Digitando nella barra di ricerca di Google le parole “kit suicidio”, il primo risultato che compare, con caratteri ben evidenti, è: ‘Possiamo aiutarti- Parla con qualcuno oggi stesso’. Segue, appena sotto, l’indicazione di un numero verde che fa riferimento ad un‘associazione di volontariato il cui obiettivo, secondo quanto esplicitato nel proprio sito, è la prevenzione del suicidio.
D’istinto mi domando se l’immediatezza di siffatta indicazione preesistesse già o se, viceversa, si sia verificato un riordino della gerarchia delle risposte che l’ha posizionata in cima ai risultati della ricerca da quando recenti e drammatici casi di morti legate all’utilizzo di quell’estremo rimedio hanno catturato l’attenzione mediatica.
È così che, partendo da questa ricerca, ho voluto provare a calarmi nei panni di Antonella, la professoressa in pensione che al suo 63esimo compleanno ha scelto di non arrivarci decidendo, dopo un lungo riflettere, di utilizzare proprio quel kit acquistato online qualche anno prima per poche centinaia di euro. Spedizione inclusa.

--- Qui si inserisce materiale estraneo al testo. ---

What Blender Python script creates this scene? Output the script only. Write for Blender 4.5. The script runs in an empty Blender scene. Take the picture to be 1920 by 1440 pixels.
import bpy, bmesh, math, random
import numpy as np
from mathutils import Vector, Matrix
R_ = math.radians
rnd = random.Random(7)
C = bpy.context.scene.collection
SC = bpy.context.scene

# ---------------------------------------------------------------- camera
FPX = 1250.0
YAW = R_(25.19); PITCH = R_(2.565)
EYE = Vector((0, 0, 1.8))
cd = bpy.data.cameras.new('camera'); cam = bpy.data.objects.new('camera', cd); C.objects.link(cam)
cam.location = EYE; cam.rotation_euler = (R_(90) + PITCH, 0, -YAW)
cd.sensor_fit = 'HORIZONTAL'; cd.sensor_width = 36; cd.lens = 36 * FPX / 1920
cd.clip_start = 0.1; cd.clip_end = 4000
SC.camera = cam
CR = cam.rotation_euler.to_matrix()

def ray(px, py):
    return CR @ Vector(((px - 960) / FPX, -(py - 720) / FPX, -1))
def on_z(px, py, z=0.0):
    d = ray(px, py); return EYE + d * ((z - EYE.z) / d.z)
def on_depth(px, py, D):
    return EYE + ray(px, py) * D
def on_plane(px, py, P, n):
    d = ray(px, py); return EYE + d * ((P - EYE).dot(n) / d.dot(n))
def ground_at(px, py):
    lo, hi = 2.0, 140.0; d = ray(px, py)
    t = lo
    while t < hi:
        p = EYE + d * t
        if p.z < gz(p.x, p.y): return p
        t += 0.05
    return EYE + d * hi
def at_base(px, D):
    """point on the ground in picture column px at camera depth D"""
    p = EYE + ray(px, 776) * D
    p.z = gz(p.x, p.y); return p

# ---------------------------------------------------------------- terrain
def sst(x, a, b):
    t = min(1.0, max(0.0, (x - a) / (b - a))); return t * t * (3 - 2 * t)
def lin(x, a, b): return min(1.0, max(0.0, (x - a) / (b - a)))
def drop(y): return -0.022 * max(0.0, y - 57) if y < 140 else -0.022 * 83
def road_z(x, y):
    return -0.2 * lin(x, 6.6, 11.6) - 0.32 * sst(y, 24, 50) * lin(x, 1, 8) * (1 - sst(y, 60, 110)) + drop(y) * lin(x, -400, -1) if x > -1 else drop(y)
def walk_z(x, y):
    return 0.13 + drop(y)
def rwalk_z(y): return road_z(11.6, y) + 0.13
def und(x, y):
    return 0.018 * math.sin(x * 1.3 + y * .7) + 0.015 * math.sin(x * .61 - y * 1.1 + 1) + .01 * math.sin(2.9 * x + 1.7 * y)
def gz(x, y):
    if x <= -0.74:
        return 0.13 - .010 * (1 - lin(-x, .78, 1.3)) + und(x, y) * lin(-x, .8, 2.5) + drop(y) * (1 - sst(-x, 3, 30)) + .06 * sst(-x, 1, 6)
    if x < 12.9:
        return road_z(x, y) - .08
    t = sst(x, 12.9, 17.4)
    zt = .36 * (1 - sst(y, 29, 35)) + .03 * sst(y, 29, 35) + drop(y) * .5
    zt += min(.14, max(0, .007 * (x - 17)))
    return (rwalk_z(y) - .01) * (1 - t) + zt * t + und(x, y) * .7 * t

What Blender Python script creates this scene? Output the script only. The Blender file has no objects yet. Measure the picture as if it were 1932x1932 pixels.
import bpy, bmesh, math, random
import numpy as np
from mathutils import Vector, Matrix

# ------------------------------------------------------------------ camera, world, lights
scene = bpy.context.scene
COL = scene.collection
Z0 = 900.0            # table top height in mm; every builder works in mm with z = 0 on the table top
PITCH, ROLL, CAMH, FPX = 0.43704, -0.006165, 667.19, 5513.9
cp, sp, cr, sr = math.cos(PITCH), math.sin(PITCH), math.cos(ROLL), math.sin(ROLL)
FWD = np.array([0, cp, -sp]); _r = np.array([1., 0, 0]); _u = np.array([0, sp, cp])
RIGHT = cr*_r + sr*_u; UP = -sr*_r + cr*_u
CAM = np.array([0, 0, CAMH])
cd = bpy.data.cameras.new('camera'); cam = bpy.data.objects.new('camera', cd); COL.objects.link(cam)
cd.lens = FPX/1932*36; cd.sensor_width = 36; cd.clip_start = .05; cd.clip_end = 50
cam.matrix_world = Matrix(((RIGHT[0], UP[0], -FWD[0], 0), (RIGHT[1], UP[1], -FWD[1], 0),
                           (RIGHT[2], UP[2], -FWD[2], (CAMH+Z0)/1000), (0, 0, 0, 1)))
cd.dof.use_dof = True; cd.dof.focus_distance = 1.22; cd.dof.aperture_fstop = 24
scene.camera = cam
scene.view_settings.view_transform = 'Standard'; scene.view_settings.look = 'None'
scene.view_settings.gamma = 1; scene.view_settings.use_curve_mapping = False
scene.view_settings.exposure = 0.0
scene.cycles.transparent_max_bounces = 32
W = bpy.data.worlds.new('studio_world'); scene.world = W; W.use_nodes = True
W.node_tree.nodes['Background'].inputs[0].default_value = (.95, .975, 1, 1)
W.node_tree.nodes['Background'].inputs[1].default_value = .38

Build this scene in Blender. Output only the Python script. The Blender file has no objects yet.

La lucidità con cui quella donna è giunta a compiere il suo gesto risolutorio è ciò che sconvolge ancor più dell’epilogo stesso della sua vicenda. Con una chiarezza ed una determinazione disarmanti ha infatti scritto in una lettera, lasciata in bella vista nell’abitazione dov’è stato ritrovato il suo corpo senza vita, i motivi della sia decisione: «Molti anni fa ho cominciato a fare ricerche su internet per una morte pacifica. La vita a volte è ingiusta, così ora penso di aver diritto alla liberazione e alla pace. (…) Dopo 20 lunghi anni di dolore cronico, per insonnia, estrema solitudine, intolleranza ai rumori, mi sono procurata le cose necessarie online, ordinandole all’estero, più di un anno fa...» concludendo, infine: «Spero quando leggerete questa lettera di aver avuto successo...».
Quella di Antonella è stata una lunga storia di solitudine, di sofferenza interiore prima ancora che fisica, di abbandono ed isolamento, che la sua condizione di salute ha certamente aggravato ma non determinato.
La scelta di Antonella non è stata una scelta di disperazione, ma piuttosto di liberazione: dalla fissità di una male che divora l’anima più che il corpo; dall’angoscia di una condizione assunta per irreversibile ed alimentata da un convincimento sempre più radicato; dalle mancanze.
Perciò, più ancora che il contenuto del suo testo d’addio, a trafiggere la coscienza è l’indicazione del destinatario: ‘A chi mi troverà’. Non un nome, non un indirizzo specifico, non un preciso interlocutore, ma noi tutti, noi spettatori casuali e distratti d’un dramma che non siamo in grado di riconoscere neppure se si consuma oltre la porta accanto.
‘A chi mi troverà’ è la punta acuminata e velenosa di un messaggio invisibile, come invisibile è stata l’esistenza stessa di Antonella; una freccia di quelle che giungono a colpire il bersaglio quando la partita è già finita, scoperchiando la voragine dell’indifferenza quando nel suo abisso qualcuno è già precipitato.
Troppo tardi, sempre, maledettamente troppo tardi.
Eppure, di fronte a tanta evidente responsabilità, ecco ancora una volta azionarsi il meccanismo della ‘distrazione’, il consueto artifizio con cui, pur di scansare accuse e colpe, si prova a deviare l’attenzione su alte questioni, collegate certamente, ma non assorbenti.
Pure adesso l’asse dell’attenzione si è difatti spostato sulla polemica riguardo al riconoscimento del diritto all’eutanasia legale, come a dare per perentorio e scontato che nel caso di Antonella potesse essere l’unico rimedio ‘legale’ possibile, che le avrebbe evitato di procurarsi clandestinamente quanto le occorresse per morire.
È assurda tanta cecità, se così si vuole osare di definire ciò che invece è più verosimilmente l’ennesima dimostrazione di indifferenza, di incomprensione, se non addirittura di vigliaccheria da parte dei responsabili, di quei tanti che dovrebbero identificarsi con il destinatario delle ultime parole di una donna che chiedeva aiuto, a modo suo.
‘A chi mi troverà’.
Antonella ha scelto di morire perché non ha trovato altra soluzione al suo male di vivere; non c’è stata alcuna istituzione, alcun apparato, alcun intervento che abbiano intercettato il suo dolore e la sua solitudine, spalancandosi davanti alla sua disperazione e prospettandole, con la stessa immediatezza del risultato d’una ricerca in rete, un elementare ‘kit di sopravvivenza’: ‘Possiamo aiutarti’.